Da una parte una bimba, dall’altra 13 stupratori, in mezzo un paese che invoca la sua “innocenza”… il film dell’orrore è confezionato. E adesso?
Noi donne di “Mondo Rosa” ti offriamo, piccola, ospitalità. Chiederemo di poter essere parte civile nel processo. Ogni giorno della nostra vita la spendiamo e la spenderemo perché questa cultura della violenza finisca e non ci siano più violenze sui corpi delle donne. Ci siamo sentite tristi per quelle famiglie, tristi per il nostro paese, ma soprattutto tristi per te piccina. Il mondo sembra non avere tempo per l’infanzia, siamo drogati da una falsa moralità che ci impedisce di vedere, di ascoltare, di chiedere il perchè sul corpo delle donne e dei bambini si stia giocando questa enorme partita tra civiltà e inciviltà.
Su questo terreno nessuno è innocente, un gran numero di noi parla di responsabilità personali, ma questa Regione, la nostra Regione è sostenuta, nutrita, allattata da un’irresponsabilità criminale. E la “responsabilità personale” lascia spazio alla più profonda e ampia deresponsabilizzazione.
Non si può accettare il saccheggio dei corpi. Il corpo delle donne è come predestinato al saccheggio e noi, forse più fortunate, non riusciamo neppure a immaginare l’innumerevoli forme di tali orrori.

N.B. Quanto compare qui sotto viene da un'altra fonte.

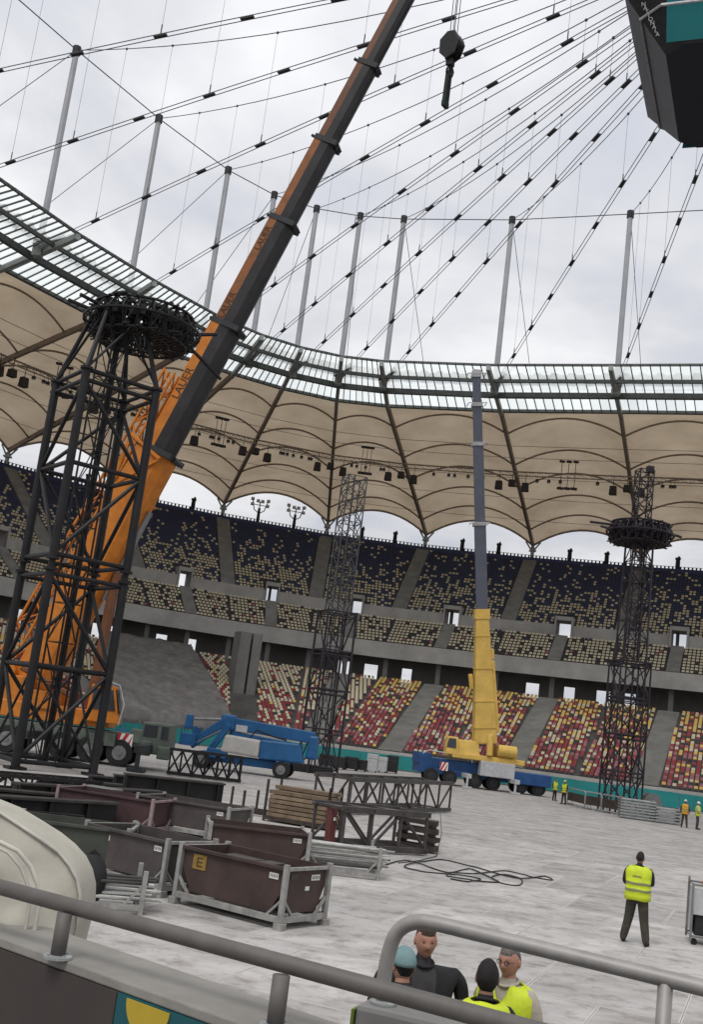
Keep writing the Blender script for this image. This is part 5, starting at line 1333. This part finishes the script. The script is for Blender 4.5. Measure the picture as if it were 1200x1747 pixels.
def person(label, loc, rz, H=1.75, top='jacket_black', pants='trousers_dark', hair='hair_brown', skin='skin', arms=None, stance=.10, stride=0.0, vest=None, head_turn=0.0, nod=0.0, near=False, cap=None, group=None, lean=0.0, sleeves=True, hairline=.045, inner=None, fat=1.0):
    """arms: ((elbow, wrist) left, right) in metres for a 1.75 m figure; front is local -y"""
    S = H/1.75
    t = empty('person', label, 'person', loc, rz, group)
    arms = arms or (((-.27,.02,1.16),(-.25,-.08,.92)), ((.27,.02,1.16),(.25,-.08,.92)))
    v, e, r, bone = [], [], [], []
    def add(p, rad, par=None, b=None):
        v.append(V(p)); r.append(rad)
        if par is not None: e.append((par, len(v)-1)); bone.append(b)
        return len(v)-1
    f = fat
    pel = add((0,.0,.95), (.150*f,.115*f)); sp = add((0,-.005-lean*.3,1.13), (.140*f,.108*f), pel, 'torso'); ch = add((0,-lean*.8,1.33), (.165*f,.118*f), sp, 'torso')
    nb = add((0,.01-lean,1.46), (.075,.07), ch, 'torso'); nk = add((0,.0-lean*1.1,1.53), (.055,.056), nb, 'neck'); hb = add((0,-.008-lean*1.1,1.585), (.055,.06), nk, 'neck')
    for q, sx in ((0,-1),(1,1)):
        sh = add((sx*.165*f, .005-lean*.85, 1.41), (.072,.072), ch, 'torso'); el, wr = V(arms[q][0]), V(arms[q][1])
        s2 = add((sx*.20*f, .005-lean*.85, 1.37), (.066,.066), sh, 'arm'); ei = add(el, (.047,.047), s2, 'arm'); wi = add(wr, (.031,.029), ei, 'fore')
        d = (wr-el).normalized(); lat = d.cross(V((sx,0,0.01))); lat = lat.normalized() if lat.length > .1 else V((0,1,0)); pa = add(wr+d*.055, (.036,.020), wi, 'hand')
        side = d.cross(lat).normalized(); curl = -lat if lat.y > 0 else lat
        for k_, (o_, l_) in enumerate(((-.026,.070),(-.009,.080),(.009,.075),(.026,.060))):
            k1 = add(wr+d*.088+lat*0+V((0,-1,0))*o_*1.0, (.0098,.0098), pa, 'hand'); add(wr+d*(.088+l_*.75)+V((0,-1,0))*o_*1.1+side*(-sx*.018), (.0085,.0085), k1, 'hand')
        th = add(wr+d*.045+V((0,-.040,0)), (.0105,.0105), pa, 'hand'); add(wr+d*.085+V((0,-.058,0)), (.0095,.0095), th, 'hand')
        hp_ = add((sx*.085*f, 0, .88), (.100*f,.105*f), pel, 'leg'); yk = -stride*sx
        kn = add((sx*(.085+stance*.45), yk*.55-.02, .50), (.076*f,.080*f), hp_, 'leg'); an = add((sx*(.085+stance), yk+.02, .10), (.060*f,.066*f), kn, 'leg')
        he = add((sx*(.085+stance), yk+.03, .045), (.050,.045), an, 'shoe'); to = add((sx*(.095+stance), yk-.14, .04), (.055,.038), he, 'shoe'); add((sx*(.10+stance), yk-.20, .032), (.030,.024), to, 'shoe')
    vs_, fs = skin_mesh(v, e, r, 0, 2 if near else 1)
    slots = [skin, top, pants, 'shoe', hair, 'lips', 'eye_white', 'eye_dark', inner or top]
    mb = MB(); mb.v = [tuple(q) for q in vs_]
    mp = {'torso':1,'arm':1,'fore':1 if sleeves else 0,'hand':0,'neck':0,'leg':2,'shoe':3}
    for fc in fs:
        c = V((0,0,0))
        for q in fc: c += vs_[q]
        c /= len(fc); b = min(range(len(e)), key=lambda q: seg_d(c, v[e[q][0]], v[e[q][1]])-.6*(r[e[q][0]][0]+r[e[q][1]][0])/2)
        m_ = mp[bone[b]]
        if bone[b] == 'torso' and c.z < .97: m_ = 2
        if m_ == 1 and inner and bone[b] == 'torso' and abs(c.x) < .055+.10*max(0,(1.42-c.z)) *.4 and c.y < -.03: m_ = 8
        mb.f.append(fc); mb.m.append(m_)
    hc = V((0, -.012-lean*1.15, 1.635))
    Rm = head_part(mb, dict(skin=0,hair=4,lips=5,white=6,dark=7), hc, head_turn, nod, near, hairline)
    mb.v = [tuple(V(q)*S) for q in mb.v]
    body = mb.build('body', slots, t, smooth=True)
    if inner or top != 'x':
        cm = MB()         # collar
        cm.path([V((.075*math.cos(a), -.0-lean*1.05+.080*math.sin(a), 1.49+(.022*math.sin(a))))*S for a in [2*math.pi*q/14 for q in range(14)]], .012*S, 6, closed=True); cm.build('collar', inner and top or top, t, smooth=True)
    if vest:
        rows = [(.84,.205,.155),(.93,.203,.152),(1.00,.198,.148),(1.003,.200,.150),(1.055,.199,.149),(1.058,.197,.147),(1.13,.196,.146),(1.133,.198,.148),(1.185,.200,.150),(1.188,.198,.148),(1.28,.208,.150),(1.36,.214,.146),(1.42,.205,.132),(1.46,.165,.112),(1.49,.112,.096)]
        vm = MB(); P = []
        n = 28
        for z, a, b in rows:
            yo = -lean*max(0,(z-.95)/.5)*.9
            P.append([V((math.copysign(abs(math.cos(q))**.8, math.cos(q))*a*f*1.03, yo+math.copysign(abs(math.sin(q))**.85, math.sin(q))*b*f*1.04+.0, z+.006*math.sin(q*5+z*30)-(.15*math.exp(-(math.cos(q)/.30)**2)*max(0,(z-1.30)/.19) if math.sin(q) < 0 else 0)))*S for q in [2*math.pi*j/n for j in range(n+1)]])
        vm.grid(P); ms = []
        for i in range(len(rows)-1): ms += [1 if rows[i][0] in (1.003, 1.133) else 0]*n
        vm.m = ms
        vo = vm.build('vest', [vest, 'reflective'], t, smooth=True)
        s_ = vo.modifiers.new('solid', 'SOLIDIFY'); s_.thickness = .012
        if near != 'plain':
            pm_ = MB(); pm_.box((0,.158*f*S-lean*.5,1.30*S), (.17*S,.012,.022*S)); pm_.build('print', 'reflective', vo)
    if near and not cap:
        hm = MB(); n_, k_n = 30, 16; rows_ = []
        for i in range(k_n+1):
            th = math.pi*.72*i/k_n; row = []
            for j in range(n_+1):
                ph = 2*math.pi*(j % n_)/n_; d = V((math.sin(th)*math.cos(ph), math.sin(th)*math.sin(ph), math.cos(th)))
                p_ = V((d.x*.078, d.y*.098*(.97 if d.y < 0 else 1), d.z*.125))
                if p_.z < 0: q2 = -p_.z/.125; p_.x *= 1-.30*q2**1.4; p_.y *= (1-.42*q2) if p_.y > 0 else 1
                hl = hairline + (.012 if abs(p_.x) > .05 else 0) - max(0, p_.y+.015)*1.35
                jit = random.Random(int(i*97+(j % n_)*31)).uniform(-.25, 1.0)
                lift_ = max(-.5, min(1.0, (p_.z-hl)/.02))
                row.append((hc + Rm @ (p_*(1+.055*lift_+.030*jit*max(0,lift_))))*S)
            rows_.append(row)
        hm.grid(rows_)
        fl_ = []
        for i in range(k_n):
            for j in range(n_):
                zs_ = []
                for ii, jj in ((i,j),(i+1,j),(i,j+1),(i+1,j+1)):
                    th = math.pi*.72*ii/k_n; ph = 2*math.pi*(jj % n_)/n_; py_ = math.sin(th)*math.sin(ph)*.098; px_ = math.sin(th)*math.cos(ph)*.078; pz_ = math.cos(th)*.125
                    if pz_ < 0 and py_ > 0: py_ *= 1-.42*(-pz_/.125)
                    zs_.append(pz_-(hairline+(.012 if abs(px_) > .05 else 0)-max(0, py_+.015)*1.35))
                fl_.append(min(zs_) > -.006)
        hm.f = [q for q, k_ in zip(hm.f, fl_) if k_]; hm.m = [0]*len(hm.f); hm.build('hair', hair, t, smooth=True)
    if cap:
        cmb = MB(); P = []
        for i in range(9):
            th = math.pi*.5*i/8*1.06; P.append([hc + Rm @ V((math.sin(th)*math.cos(q)*.087, math.sin(th)*math.sin(q)*.107+.002, math.cos(th)*.118+.022)) for q in [2*math.pi*j/20 for j in range(21)]])
        cmb.grid([[q*S for q in row] for row in P])
        co_ = cmb.build('cap', cap, t, smooth=True); s_ = co_.modifiers.new('solid', 'SOLIDIFY'); s_.thickness = .006
        if 'helmet' in cap or cap == 'cap_teal':
            bm_ = MB(); bm_.grid([[ (hc + Rm @ V((math.sin(a)*(.083+.05*k_*abs(math.cos(a))), -math.cos(a)*(.10+.06*k_), .022-.012*k_)))*S for a in [-1.1+2.2*j/10 for j in range(11)]] for k_ in (0,.5,1)]); b_ = bm_.build('brim', cap, co_, smooth=True)
    t['hc'] = 0; del t['hc']
    return t, hc*S, Rm, S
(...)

A te “ragazzina movimentata” hanno tolto il diritto di muoverti, di sorridere, il prezzo che stai pagando è alto, molto alto per i tuoi pochi anni. Sappiamo che cicatrici profonde si sono formate sul tuo corpo e sulla tua anima e l’unica vera cosa che noi abbiamo da offrirti è la lotta accanto a noi, consapevoli che la tua vulnerabilità violata ti unisce a tutte noi che ben sappiamo che depredare un corpo è un atto di terrorismo.
Il corpo delle donne vale poco in questa società, ma i nostri corpi, le nostre vite, il nostro fare insieme hanno un valore immenso. Siamo preziose!”
La Presidente, le donne insieme agli uomini del Centro Calabrese di Solidarietà>>
“Le cose non cambiano neppure anni dopo: in mente abbiamo la storia di Anna Maria Scarfò che ha subito a lungo le violenze del branco senza poter dire nulla, per essere poi – dopo la denuncia – definita da tutti comemalanova. Violenze private taciute, violenze contro le donne che hanno celato la dimensione del controllo e della proprietà dei corpi delle donne: la storia di Roberta Lanzino, vittima di stupro
a diciannove anni a Cosenza, lo ha dimostrato a chiare lettere in questa terra.” (Onore e dignitudine. Storie di donne e di uomini in terra di ‘ndrangheta, S. Garofalo e L. Ioppolo, Falco ed.2015)
Annuncia di volersi costituire parte civile anche il comune di Cinquefrondi.
Dalla Calabria, per oggi, è tutto (ed è anche troppo).